## RECORDS
++++++++++++++++++++

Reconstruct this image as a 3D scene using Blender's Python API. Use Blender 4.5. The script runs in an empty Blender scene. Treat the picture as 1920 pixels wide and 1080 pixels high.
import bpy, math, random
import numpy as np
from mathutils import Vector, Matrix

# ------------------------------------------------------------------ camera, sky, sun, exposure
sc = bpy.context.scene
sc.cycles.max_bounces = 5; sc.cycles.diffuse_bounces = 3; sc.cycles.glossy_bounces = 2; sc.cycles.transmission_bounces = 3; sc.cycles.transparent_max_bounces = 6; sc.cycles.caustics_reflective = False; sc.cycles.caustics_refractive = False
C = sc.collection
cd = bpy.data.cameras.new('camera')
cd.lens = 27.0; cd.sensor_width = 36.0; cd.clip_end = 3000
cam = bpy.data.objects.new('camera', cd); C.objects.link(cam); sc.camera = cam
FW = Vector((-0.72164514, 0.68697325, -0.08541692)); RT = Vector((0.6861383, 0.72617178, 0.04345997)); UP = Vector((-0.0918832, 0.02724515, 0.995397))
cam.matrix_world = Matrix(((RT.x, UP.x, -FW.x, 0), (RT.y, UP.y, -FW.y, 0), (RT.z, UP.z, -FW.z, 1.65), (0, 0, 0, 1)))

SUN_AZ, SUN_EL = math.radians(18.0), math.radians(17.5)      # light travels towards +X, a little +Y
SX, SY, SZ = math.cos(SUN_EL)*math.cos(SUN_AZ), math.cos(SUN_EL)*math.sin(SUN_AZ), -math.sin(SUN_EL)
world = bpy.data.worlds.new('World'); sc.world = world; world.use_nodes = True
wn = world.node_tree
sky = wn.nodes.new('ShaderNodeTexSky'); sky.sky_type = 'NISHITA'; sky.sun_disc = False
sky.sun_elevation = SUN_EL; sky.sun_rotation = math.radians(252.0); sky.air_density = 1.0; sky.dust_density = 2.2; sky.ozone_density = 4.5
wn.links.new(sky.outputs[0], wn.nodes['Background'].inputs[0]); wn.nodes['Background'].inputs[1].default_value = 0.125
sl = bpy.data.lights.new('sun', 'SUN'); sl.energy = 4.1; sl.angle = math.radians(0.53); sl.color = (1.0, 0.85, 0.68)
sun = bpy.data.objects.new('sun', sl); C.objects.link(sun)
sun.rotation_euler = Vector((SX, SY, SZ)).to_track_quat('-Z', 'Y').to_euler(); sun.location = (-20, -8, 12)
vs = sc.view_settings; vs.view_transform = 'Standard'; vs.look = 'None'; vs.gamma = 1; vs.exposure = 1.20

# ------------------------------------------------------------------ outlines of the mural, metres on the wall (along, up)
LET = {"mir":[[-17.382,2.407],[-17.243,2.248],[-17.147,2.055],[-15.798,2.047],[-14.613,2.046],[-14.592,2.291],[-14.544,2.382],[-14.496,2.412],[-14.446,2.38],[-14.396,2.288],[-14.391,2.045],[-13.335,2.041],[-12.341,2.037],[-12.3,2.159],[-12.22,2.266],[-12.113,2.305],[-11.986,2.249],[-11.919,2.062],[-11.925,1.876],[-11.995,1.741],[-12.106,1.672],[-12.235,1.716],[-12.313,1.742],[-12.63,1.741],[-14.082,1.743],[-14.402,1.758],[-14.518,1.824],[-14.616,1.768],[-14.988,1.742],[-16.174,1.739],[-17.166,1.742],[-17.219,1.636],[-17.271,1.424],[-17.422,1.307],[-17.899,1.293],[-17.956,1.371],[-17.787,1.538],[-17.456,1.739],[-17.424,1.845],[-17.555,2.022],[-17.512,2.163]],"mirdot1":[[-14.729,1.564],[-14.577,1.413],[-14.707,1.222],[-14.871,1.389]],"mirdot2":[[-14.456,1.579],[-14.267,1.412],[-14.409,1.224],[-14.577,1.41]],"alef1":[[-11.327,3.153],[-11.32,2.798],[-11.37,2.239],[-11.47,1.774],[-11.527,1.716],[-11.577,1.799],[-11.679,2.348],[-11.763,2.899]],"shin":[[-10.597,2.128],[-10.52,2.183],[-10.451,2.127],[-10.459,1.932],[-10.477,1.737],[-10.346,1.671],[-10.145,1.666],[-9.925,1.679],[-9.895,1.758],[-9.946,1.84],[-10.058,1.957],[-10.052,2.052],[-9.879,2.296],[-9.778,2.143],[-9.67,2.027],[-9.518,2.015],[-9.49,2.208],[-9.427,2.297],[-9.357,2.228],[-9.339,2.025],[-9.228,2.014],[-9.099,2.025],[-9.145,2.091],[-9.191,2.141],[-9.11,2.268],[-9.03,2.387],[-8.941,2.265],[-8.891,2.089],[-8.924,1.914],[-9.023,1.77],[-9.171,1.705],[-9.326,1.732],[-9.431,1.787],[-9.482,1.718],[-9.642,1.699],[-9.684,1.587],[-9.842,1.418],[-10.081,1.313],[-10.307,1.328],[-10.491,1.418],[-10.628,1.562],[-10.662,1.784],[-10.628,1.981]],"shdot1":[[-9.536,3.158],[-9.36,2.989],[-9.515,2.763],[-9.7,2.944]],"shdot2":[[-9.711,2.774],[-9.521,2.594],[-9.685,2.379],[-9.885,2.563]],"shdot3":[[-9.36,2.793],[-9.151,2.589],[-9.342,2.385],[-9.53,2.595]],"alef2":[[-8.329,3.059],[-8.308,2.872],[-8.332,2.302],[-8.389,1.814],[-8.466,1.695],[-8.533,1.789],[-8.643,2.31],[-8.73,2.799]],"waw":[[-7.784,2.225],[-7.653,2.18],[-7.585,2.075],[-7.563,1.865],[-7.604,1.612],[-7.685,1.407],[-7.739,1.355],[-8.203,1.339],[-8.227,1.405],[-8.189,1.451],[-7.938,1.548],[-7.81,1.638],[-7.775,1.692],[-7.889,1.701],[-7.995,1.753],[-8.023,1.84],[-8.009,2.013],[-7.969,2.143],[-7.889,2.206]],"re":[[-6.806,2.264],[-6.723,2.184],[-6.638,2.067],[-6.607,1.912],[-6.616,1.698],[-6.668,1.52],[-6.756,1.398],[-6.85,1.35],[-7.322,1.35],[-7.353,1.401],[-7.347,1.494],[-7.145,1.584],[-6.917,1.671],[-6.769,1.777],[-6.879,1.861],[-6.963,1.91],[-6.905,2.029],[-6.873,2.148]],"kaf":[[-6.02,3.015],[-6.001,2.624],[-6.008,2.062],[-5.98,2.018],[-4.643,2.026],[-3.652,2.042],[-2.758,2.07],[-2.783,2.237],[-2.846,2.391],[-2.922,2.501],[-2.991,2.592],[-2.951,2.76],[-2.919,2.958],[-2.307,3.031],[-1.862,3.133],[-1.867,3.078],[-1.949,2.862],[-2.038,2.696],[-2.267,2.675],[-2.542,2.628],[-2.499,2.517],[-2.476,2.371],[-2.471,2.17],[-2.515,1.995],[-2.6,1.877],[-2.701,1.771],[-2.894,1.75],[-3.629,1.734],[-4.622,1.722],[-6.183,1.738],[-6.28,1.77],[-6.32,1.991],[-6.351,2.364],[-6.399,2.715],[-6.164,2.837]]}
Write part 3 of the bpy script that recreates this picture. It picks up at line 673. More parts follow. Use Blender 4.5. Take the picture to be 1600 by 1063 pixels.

++++++++++++++++++++

## INSTRUCTIONS TO FOLLOW
All of the records must be retyped exactly as they are.

## SOLUTION TO THE PROBLEM
Reconstruct this image as a 3D scene using Blender's Python API. Use Blender 4.5. The script runs in an empty Blender scene. Treat the picture as 1920 pixels wide and 1080 pixels high.
import bpy, math, random
import numpy as np
from mathutils import Vector, Matrix

# ------------------------------------------------------------------ camera, sky, sun, exposure
sc = bpy.context.scene
sc.cycles.max_bounces = 5; sc.cycles.diffuse_bounces = 3; sc.cycles.glossy_bounces = 2; sc.cycles.transmission_bounces = 3; sc.cycles.transparent_max_bounces = 6; sc.cycles.caustics_reflective = False; sc.cycles.caustics_refractive = False
C = sc.collection
cd = bpy.data.cameras.new('camera')
cd.lens = 27.0; cd.sensor_width = 36.0; cd.clip_end = 3000
cam = bpy.data.objects.new('camera', cd); C.objects.link(cam); sc.camera = cam
FW = Vector((-0.72164514, 0.68697325, -0.08541692)); RT = Vector((0.6861383, 0.72617178, 0.04345997)); UP = Vector((-0.0918832, 0.02724515, 0.995397))
cam.matrix_world = Matrix(((RT.x, UP.x, -FW.x, 0), (RT.y, UP.y, -FW.y, 0), (RT.z, UP.z, -FW.z, 1.65), (0, 0, 0, 1)))

SUN_AZ, SUN_EL = math.radians(18.0), math.radians(17.5)      # light travels towards +X, a little +Y
SX, SY, SZ = math.cos(SUN_EL)*math.cos(SUN_AZ), math.cos(SUN_EL)*math.sin(SUN_AZ), -math.sin(SUN_EL)
world = bpy.data.worlds.new('World'); sc.world = world; world.use_nodes = True
wn = world.node_tree
sky = wn.nodes.new('ShaderNodeTexSky'); sky.sky_type = 'NISHITA'; sky.sun_disc = False
sky.sun_elevation = SUN_EL; sky.sun_rotation = math.radians(252.0); sky.air_density = 1.0; sky.dust_density = 2.2; sky.ozone_density = 4.5
wn.links.new(sky.outputs[0], wn.nodes['Background'].inputs[0]); wn.nodes['Background'].inputs[1].default_value = 0.125
sl = bpy.data.lights.new('sun', 'SUN'); sl.energy = 4.1; sl.angle = math.radians(0.53); sl.color = (1.0, 0.85, 0.68)
sun = bpy.data.objects.new('sun', sl); C.objects.link(sun)
sun.rotation_euler = Vector((SX, SY, SZ)).to_track_quat('-Z', 'Y').to_euler(); sun.location = (-20, -8, 12)
vs = sc.view_settings; vs.view_transform = 'Standard'; vs.look = 'None'; vs.gamma = 1; vs.exposure = 1.20

# ------------------------------------------------------------------ outlines of the mural, metres on the wall (along, up)
LET = {"mir":[[-17.382,2.407],[-17.243,2.248],[-17.147,2.055],[-15.798,2.047],[-14.613,2.046],[-14.592,2.291],[-14.544,2.382],[-14.496,2.412],[-14.446,2.38],[-14.396,2.288],[-14.391,2.045],[-13.335,2.041],[-12.341,2.037],[-12.3,2.159],[-12.22,2.266],[-12.113,2.305],[-11.986,2.249],[-11.919,2.062],[-11.925,1.876],[-11.995,1.741],[-12.106,1.672],[-12.235,1.716],[-12.313,1.742],[-12.63,1.741],[-14.082,1.743],[-14.402,1.758],[-14.518,1.824],[-14.616,1.768],[-14.988,1.742],[-16.174,1.739],[-17.166,1.742],[-17.219,1.636],[-17.271,1.424],[-17.422,1.307],[-17.899,1.293],[-17.956,1.371],[-17.787,1.538],[-17.456,1.739],[-17.424,1.845],[-17.555,2.022],[-17.512,2.163]],"mirdot1":[[-14.729,1.564],[-14.577,1.413],[-14.707,1.222],[-14.871,1.389]],"mirdot2":[[-14.456,1.579],[-14.267,1.412],[-14.409,1.224],[-14.577,1.41]],"alef1":[[-11.327,3.153],[-11.32,2.798],[-11.37,2.239],[-11.47,1.774],[-11.527,1.716],[-11.577,1.799],[-11.679,2.348],[-11.763,2.899]],"shin":[[-10.597,2.128],[-10.52,2.183],[-10.451,2.127],[-10.459,1.932],[-10.477,1.737],[-10.346,1.671],[-10.145,1.666],[-9.925,1.679],[-9.895,1.758],[-9.946,1.84],[-10.058,1.957],[-10.052,2.052],[-9.879,2.296],[-9.778,2.143],[-9.67,2.027],[-9.518,2.015],[-9.49,2.208],[-9.427,2.297],[-9.357,2.228],[-9.339,2.025],[-9.228,2.014],[-9.099,2.025],[-9.145,2.091],[-9.191,2.141],[-9.11,2.268],[-9.03,2.387],[-8.941,2.265],[-8.891,2.089],[-8.924,1.914],[-9.023,1.77],[-9.171,1.705],[-9.326,1.732],[-9.431,1.787],[-9.482,1.718],[-9.642,1.699],[-9.684,1.587],[-9.842,1.418],[-10.081,1.313],[-10.307,1.328],[-10.491,1.418],[-10.628,1.562],[-10.662,1.784],[-10.628,1.981]],"shdot1":[[-9.536,3.158],[-9.36,2.989],[-9.515,2.763],[-9.7,2.944]],"shdot2":[[-9.711,2.774],[-9.521,2.594],[-9.685,2.379],[-9.885,2.563]],"shdot3":[[-9.36,2.793],[-9.151,2.589],[-9.342,2.385],[-9.53,2.595]],"alef2":[[-8.329,3.059],[-8.308,2.872],[-8.332,2.302],[-8.389,1.814],[-8.466,1.695],[-8.533,1.789],[-8.643,2.31],[-8.73,2.799]],"waw":[[-7.784,2.225],[-7.653,2.18],[-7.585,2.075],[-7.563,1.865],[-7.604,1.612],[-7.685,1.407],[-7.739,1.355],[-8.203,1.339],[-8.227,1.405],[-8.189,1.451],[-7.938,1.548],[-7.81,1.638],[-7.775,1.692],[-7.889,1.701],[-7.995,1.753],[-8.023,1.84],[-8.009,2.013],[-7.969,2.143],[-7.889,2.206]],"re":[[-6.806,2.264],[-6.723,2.184],[-6.638,2.067],[-6.607,1.912],[-6.616,1.698],[-6.668,1.52],[-6.756,1.398],[-6.85,1.35],[-7.322,1.35],[-7.353,1.401],[-7.347,1.494],[-7.145,1.584],[-6.917,1.671],[-6.769,1.777],[-6.879,1.861],[-6.963,1.91],[-6.905,2.029],[-6.873,2.148]],"kaf":[[-6.02,3.015],[-6.001,2.624],[-6.008,2.062],[-5.98,2.018],[-4.643,2.026],[-3.652,2.042],[-2.758,2.07],[-2.783,2.237],[-2.846,2.391],[-2.922,2.501],[-2.991,2.592],[-2.951,2.76],[-2.919,2.958],[-2.307,3.031],[-1.862,3.133],[-1.867,3.078],[-1.949,2.862],[-2.038,2.696],[-2.267,2.675],[-2.542,2.628],[-2.499,2.517],[-2.476,2.371],[-2.471,2.17],[-2.515,1.995],[-2.6,1.877],[-2.701,1.771],[-2.894,1.75],[-3.629,1.734],[-4.622,1.722],[-6.183,1.738],[-6.28,1.77],[-6.32,1.991],[-6.351,2.364],[-6.399,2.715],[-6.164,2.837]]}
Write part 3 of the bpy script that recreates this picture. It picks up at line 673. More parts follow. Use Blender 4.5. Take the picture to be 1600 by 1063 pixels.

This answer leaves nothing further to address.